Tous les ingrédients sont réunis pour que le Liban soit à nouveau déstabilisé. Des facteurs géopolitiques pressants : le conflit en Syrie, les tensions irano-arabes, le bras de fer russo-américain, etc. Des facteurs internes évidents : clivages politiques et confessionnels grandissants, tensions sociales, etc. Les « quatre colonnes » sont là, et bien visibles, pour que la situation générale se dégrade dans le pays. Pourtant, les Libanais, et surtout la classe politique libanaise, arrogante malgré son évidente impuissance, tiennent à voir, partout, une « cinquième colonne ».
Le mythe de la cinquième colonne, hérité de la guerre d’Espagne, et entretenu par l’histoire récente, devient en Orient et au Liban en particulier, un fantasme. Tous nos échecs, y compris les plus attendus et les plus inévitables, sont attribués à la cinquième colonne.
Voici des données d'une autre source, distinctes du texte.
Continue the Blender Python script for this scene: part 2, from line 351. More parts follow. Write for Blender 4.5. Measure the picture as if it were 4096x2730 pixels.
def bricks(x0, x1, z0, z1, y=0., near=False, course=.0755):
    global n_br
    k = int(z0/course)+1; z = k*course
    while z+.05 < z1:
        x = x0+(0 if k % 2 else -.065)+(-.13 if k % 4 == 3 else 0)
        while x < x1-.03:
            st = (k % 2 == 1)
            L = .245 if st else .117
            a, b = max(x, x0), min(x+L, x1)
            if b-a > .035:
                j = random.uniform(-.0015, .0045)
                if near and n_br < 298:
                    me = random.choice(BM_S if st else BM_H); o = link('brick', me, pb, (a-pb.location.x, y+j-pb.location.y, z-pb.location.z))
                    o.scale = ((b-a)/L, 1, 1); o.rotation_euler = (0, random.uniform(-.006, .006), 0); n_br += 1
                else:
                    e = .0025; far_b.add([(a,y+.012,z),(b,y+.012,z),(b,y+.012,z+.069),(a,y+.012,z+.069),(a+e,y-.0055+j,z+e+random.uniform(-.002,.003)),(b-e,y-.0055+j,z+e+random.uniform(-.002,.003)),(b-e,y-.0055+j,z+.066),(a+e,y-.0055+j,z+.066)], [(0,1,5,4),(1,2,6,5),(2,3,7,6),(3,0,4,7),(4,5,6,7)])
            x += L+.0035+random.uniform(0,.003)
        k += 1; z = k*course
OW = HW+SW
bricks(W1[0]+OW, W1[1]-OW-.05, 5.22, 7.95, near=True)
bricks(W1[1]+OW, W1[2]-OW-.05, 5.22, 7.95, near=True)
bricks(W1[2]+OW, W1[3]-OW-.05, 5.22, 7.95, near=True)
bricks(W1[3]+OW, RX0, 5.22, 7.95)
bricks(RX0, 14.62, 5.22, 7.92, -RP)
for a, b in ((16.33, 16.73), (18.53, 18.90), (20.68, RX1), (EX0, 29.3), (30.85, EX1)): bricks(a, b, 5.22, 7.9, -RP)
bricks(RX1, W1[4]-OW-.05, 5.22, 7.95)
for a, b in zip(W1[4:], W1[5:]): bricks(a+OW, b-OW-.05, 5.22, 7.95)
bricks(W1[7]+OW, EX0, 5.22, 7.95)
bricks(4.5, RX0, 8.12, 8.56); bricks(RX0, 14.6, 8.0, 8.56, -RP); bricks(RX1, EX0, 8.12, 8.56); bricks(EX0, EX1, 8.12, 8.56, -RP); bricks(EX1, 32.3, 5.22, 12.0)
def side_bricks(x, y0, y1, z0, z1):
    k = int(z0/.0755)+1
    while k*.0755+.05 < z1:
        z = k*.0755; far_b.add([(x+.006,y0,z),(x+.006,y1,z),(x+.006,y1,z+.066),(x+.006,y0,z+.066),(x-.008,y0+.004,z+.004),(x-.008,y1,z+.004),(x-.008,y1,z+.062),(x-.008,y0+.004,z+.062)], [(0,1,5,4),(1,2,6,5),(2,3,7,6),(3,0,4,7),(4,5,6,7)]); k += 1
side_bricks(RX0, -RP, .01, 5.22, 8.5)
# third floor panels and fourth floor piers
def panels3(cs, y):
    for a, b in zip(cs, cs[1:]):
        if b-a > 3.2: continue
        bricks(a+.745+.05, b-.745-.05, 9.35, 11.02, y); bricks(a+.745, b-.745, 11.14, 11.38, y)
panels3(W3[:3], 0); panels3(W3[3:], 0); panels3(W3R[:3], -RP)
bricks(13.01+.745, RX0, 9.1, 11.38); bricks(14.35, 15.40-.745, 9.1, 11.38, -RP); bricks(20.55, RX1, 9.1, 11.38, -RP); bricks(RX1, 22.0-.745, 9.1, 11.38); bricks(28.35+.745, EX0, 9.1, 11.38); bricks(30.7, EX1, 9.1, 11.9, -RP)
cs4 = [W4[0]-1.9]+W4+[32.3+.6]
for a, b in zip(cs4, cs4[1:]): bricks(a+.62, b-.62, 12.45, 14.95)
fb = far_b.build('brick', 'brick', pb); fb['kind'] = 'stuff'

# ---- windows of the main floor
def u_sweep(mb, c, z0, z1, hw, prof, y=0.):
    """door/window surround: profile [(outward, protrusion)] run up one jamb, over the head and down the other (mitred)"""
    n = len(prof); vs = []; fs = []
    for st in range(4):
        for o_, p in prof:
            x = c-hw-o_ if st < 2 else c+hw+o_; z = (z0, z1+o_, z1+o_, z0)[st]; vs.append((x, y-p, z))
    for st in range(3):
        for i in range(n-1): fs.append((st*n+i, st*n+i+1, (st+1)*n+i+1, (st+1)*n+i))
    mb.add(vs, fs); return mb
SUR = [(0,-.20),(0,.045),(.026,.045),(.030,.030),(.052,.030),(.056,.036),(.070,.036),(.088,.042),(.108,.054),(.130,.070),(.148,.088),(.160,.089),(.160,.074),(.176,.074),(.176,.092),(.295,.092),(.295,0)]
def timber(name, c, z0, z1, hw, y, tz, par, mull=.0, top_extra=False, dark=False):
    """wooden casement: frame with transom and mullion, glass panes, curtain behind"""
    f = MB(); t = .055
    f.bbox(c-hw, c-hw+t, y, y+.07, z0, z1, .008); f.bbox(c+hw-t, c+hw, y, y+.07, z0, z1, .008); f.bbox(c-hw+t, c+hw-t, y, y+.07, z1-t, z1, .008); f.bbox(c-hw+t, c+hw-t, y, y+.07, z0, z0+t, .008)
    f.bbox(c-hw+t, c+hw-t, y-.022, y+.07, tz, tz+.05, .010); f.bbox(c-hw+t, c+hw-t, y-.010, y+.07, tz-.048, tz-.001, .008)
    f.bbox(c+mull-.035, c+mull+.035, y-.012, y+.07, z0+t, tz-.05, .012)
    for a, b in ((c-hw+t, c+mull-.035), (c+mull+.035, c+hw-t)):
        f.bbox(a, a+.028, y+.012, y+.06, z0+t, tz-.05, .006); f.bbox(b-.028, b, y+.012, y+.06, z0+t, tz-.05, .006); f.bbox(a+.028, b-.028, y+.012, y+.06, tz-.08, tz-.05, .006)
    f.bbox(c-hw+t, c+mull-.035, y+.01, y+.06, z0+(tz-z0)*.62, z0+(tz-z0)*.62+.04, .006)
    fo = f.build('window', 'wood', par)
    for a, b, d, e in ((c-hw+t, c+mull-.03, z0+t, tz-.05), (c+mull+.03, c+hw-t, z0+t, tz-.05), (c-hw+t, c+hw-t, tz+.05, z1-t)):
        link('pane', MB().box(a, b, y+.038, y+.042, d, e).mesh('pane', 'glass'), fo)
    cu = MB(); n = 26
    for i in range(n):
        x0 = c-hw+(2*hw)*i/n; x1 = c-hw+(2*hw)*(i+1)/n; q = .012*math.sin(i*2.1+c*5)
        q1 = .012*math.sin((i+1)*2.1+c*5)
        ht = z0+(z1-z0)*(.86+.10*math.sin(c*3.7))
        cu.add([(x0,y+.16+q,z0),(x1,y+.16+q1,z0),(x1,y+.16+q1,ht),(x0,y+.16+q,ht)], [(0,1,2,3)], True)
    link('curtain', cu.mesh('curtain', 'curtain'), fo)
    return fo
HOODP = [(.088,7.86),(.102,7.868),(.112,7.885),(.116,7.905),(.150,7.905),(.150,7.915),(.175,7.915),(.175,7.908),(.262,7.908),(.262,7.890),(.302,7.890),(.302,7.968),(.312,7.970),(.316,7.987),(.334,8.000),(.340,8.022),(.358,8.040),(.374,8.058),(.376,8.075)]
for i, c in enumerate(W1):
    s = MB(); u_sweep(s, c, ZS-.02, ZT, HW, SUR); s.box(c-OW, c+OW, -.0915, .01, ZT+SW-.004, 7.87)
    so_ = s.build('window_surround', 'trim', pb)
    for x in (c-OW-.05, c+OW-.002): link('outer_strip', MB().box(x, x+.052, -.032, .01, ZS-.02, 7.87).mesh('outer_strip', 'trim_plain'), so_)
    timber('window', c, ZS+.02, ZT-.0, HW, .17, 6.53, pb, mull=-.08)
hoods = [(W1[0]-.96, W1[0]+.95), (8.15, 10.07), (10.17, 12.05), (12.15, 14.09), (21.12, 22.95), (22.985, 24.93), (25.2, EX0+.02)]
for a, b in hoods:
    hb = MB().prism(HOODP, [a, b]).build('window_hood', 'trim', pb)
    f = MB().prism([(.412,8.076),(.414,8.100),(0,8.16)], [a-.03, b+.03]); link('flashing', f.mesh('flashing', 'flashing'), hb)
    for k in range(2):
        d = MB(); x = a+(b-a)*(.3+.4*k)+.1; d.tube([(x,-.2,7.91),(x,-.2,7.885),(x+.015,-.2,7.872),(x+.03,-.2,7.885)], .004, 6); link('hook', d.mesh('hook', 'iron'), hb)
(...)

Personne ne l’a jamais vue, personne ne la verra jamais, mais tous, toutes tendances politiques confondues, s’entendent, devant la déficience générale, à lui attribuer leurs erreurs, nos échecs et nos malheurs.
Cet ennemi, invisible, sévit aujourd’hui dans les zones frontalières entre le Liban et la Syrie pour entraîner les Libanais dans le conflit syrien. La « cinquième colonne » est entrée en action à Naher el-Bared et à Aïn el-Héloué pour semer le trouble entre les réfugiés palestiniens et l’Armée libanaise. « Elle » fait tout pour que la fitna confessionnelle éclate au Liban. La cinquième colonne, qui entretient la corruption, est responsable du manque d’éthique dans le pays, comme elle est responsable de la fanatisation de groupes islamiques, du déficit budgétaire de l’Etat et de la dette abyssale du pays, ou encore de l’insécurité généralisée à travers le pays, des pneus brûlés à chaque occasion, de la mauvaise gouvernance devenue une école bien suivie à tous les niveaux de l’Etat et de ses institutions, du drame écologique, etc.
Le mythe espagnol, né d’un drame, une guerre civile meurtrière, et entretenu par les drames qui suivront en Europe et par l’invasion de la France par les nazies, devient un fantasme libanais dont naissent des drames à la chaîne… La « cinquième colonne » est là. Les Libanais lui ont donné vie.